Freedom

4 Nov 2012 in Dance & Drama, Highland, Showcase

Empire Theatre, Eden Court, Inverness, 30 October 2012

FIREFLIES in the rainforest, water flowing, birdsong, and a girl (Julia Robert Pares) sleeping on the leaf-strewn floor; the Jasmin Vardimon Company’s Freedom opens in an idylllic scene, an organic garden of Eden.

Freedom - Esteban Fourmi and Julia Robert Pares (photo Alastair Muir)

Freedom - Esteban Fourmi and Julia Robert Pares (photo Alastair Muir)

THE GIRL wakes, climbs to the top of a hillock and opens her arms to the sky, a classic picture of joie de vivre. However, this being a meditation by Jasmin Vardimon, nothing is quite as it seems; the hillock is alive and the sound of music – in this case, Led Zeppelin’s frenetic ‘Immigrant Song’ – suddenly overwhelms the birdsong, the lights come on and the rainforest turns out to be plastic tubing…

…and the dancers rush across the stage in a delirious wave of exuberance. Fractal repetitions of a punishing movement, whirling onto the knees and off again continues beyond what most of us would expect to be the boundary of endurance. No wonder they are all knee-padded up as this movement is the work’s motif, cropping up again and again and linking the apparently unconnected episodes of Freedom, as the eclectic soundtrack veers all the way round the musical compass from Orbison to Ono.

“I want to tell you a story” says a dancer. Gradually, one possible narrative journey becomes visible, a woman’s emotional life from Eve-like birth to white-haired (created imaginatively with shaving foam) age and death, with a Pina Bausch-like exploration of gender politics. Can men and women be in a relationship and retain their freedom? Esteban Fourmi used Pares as a surfboard in a sequence which was comic and cutting at the same time, and almost incidentally was also an inventive, imaginative, neatly executed piece of dance.

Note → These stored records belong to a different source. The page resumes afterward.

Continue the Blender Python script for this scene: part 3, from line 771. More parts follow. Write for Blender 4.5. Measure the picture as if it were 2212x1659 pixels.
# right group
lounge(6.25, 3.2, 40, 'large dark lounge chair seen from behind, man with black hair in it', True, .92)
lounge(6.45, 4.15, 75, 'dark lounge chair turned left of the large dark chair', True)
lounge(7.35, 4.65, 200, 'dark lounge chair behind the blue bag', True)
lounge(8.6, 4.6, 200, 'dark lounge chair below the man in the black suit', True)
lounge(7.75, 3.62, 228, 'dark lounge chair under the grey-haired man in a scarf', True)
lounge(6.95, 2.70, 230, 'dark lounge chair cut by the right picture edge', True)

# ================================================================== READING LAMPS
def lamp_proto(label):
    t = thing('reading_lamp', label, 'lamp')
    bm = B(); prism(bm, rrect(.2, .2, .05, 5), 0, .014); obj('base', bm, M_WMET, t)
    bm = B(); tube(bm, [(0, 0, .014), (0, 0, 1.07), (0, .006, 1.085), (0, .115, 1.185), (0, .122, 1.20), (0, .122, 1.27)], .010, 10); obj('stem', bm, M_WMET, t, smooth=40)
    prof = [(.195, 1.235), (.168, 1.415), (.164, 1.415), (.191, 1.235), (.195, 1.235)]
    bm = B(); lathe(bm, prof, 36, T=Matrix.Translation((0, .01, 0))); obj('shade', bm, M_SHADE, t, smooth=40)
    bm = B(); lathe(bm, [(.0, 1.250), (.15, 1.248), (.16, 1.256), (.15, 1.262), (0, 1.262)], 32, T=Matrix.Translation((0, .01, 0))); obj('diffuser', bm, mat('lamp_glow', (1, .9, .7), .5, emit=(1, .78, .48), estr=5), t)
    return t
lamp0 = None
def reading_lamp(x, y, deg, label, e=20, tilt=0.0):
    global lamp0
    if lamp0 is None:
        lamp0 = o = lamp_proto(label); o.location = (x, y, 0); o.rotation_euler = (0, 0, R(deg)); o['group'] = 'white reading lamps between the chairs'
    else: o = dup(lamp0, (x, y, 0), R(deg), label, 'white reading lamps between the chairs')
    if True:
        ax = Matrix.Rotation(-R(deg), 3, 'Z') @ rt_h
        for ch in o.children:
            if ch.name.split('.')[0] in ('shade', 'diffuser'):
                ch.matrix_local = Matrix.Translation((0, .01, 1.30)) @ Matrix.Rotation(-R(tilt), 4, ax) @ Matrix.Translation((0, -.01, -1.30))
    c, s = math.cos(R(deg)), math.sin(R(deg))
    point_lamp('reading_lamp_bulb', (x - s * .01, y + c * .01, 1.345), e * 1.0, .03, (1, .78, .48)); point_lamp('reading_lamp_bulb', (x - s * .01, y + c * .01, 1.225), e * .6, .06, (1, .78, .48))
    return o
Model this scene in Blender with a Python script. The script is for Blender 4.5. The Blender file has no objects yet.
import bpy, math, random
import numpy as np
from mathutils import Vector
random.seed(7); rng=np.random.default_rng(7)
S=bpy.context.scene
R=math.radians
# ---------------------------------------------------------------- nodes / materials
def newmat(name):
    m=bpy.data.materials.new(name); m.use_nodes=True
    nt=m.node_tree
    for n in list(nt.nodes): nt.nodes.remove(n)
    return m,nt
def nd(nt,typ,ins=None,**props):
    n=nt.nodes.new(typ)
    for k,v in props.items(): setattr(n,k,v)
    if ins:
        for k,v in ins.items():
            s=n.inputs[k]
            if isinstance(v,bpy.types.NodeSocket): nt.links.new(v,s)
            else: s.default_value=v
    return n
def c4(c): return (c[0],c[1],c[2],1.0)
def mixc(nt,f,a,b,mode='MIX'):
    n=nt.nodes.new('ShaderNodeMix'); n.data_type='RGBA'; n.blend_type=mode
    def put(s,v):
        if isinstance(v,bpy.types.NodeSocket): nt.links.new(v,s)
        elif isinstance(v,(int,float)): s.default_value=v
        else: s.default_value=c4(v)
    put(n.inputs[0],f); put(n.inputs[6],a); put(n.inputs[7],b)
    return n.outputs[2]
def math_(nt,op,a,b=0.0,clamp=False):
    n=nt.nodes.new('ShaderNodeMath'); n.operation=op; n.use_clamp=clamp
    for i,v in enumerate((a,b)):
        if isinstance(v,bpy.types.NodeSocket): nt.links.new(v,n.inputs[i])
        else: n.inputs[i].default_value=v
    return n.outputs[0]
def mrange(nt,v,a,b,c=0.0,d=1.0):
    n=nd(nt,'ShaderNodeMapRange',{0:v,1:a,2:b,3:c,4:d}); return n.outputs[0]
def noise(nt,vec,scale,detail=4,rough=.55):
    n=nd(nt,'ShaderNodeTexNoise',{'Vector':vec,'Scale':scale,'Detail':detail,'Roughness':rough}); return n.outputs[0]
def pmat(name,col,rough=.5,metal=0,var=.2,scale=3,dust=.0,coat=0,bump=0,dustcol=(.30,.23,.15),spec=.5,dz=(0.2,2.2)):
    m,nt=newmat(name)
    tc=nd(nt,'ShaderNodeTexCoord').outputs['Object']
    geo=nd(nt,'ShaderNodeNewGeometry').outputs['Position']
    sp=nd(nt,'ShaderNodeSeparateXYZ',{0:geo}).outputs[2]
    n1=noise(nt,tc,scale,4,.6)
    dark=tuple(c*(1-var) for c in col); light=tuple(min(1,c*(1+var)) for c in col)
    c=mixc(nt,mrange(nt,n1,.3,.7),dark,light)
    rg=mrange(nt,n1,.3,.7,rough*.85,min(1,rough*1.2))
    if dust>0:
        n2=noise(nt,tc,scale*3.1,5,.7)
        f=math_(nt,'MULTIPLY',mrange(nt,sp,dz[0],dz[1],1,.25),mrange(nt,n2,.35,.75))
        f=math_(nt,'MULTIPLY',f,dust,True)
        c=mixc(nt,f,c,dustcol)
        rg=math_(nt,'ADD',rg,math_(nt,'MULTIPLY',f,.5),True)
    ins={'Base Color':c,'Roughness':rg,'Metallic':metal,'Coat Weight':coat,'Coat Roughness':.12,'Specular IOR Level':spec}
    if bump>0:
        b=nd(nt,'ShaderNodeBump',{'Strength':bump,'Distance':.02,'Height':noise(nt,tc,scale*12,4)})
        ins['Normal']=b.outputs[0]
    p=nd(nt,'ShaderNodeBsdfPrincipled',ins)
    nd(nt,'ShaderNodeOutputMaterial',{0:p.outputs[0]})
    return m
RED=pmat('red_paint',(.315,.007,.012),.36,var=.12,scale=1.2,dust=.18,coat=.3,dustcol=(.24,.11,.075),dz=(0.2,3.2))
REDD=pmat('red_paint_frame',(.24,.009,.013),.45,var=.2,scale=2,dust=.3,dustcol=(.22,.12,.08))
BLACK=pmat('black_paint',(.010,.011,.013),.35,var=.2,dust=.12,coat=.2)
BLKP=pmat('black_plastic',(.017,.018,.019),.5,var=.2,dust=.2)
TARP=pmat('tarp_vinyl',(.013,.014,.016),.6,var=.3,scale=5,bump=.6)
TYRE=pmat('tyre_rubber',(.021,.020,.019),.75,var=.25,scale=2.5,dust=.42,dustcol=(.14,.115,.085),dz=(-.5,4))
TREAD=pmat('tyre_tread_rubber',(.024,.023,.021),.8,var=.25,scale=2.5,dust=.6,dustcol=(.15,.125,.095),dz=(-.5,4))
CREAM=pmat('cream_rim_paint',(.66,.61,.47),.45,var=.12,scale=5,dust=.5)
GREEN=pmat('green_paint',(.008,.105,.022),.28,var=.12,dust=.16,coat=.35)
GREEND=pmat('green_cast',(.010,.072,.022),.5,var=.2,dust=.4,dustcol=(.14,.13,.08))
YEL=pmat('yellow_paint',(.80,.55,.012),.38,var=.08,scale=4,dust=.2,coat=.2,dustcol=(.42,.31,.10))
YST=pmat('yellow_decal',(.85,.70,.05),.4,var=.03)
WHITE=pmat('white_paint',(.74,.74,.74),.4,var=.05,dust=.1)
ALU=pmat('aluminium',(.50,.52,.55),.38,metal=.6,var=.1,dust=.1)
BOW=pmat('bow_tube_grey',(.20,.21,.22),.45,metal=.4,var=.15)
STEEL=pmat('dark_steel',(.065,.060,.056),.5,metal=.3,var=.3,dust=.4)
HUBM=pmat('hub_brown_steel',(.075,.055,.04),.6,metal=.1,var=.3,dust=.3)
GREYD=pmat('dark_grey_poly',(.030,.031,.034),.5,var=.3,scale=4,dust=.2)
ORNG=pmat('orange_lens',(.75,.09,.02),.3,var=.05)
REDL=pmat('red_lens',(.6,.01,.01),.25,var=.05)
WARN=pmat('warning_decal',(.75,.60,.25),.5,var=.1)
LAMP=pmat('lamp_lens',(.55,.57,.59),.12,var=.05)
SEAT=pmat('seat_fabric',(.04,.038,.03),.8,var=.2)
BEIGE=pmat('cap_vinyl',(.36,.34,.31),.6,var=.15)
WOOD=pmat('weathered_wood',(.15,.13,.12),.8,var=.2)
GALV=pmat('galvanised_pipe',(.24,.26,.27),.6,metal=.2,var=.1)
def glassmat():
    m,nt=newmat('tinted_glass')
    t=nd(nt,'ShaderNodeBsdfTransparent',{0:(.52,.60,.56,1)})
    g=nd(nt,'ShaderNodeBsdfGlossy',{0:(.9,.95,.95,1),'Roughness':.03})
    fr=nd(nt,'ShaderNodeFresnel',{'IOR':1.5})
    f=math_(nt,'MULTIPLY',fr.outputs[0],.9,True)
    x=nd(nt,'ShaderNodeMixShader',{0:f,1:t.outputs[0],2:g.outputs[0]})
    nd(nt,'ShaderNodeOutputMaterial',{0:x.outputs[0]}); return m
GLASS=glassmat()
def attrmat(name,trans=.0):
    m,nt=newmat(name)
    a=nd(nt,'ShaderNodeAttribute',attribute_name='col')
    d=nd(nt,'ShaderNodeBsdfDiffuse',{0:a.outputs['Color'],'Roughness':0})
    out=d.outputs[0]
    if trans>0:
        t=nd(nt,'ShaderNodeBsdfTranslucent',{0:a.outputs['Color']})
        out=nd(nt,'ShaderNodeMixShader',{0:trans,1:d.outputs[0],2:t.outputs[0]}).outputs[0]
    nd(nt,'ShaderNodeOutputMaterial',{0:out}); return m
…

Other standout sequences include a screaming tutu’d swan, dancers shredding tights with their teeth and an artful lizard. Less successful was a slightly incongruous shadow puppet storytelling. But overall, Freedom was another example of the way Vardimon and her dancers – a formidable crew with a stunning portfolio of stamina, energy, passion and intelligence – are creating works which are among the most intelligent and impressive in the UK today.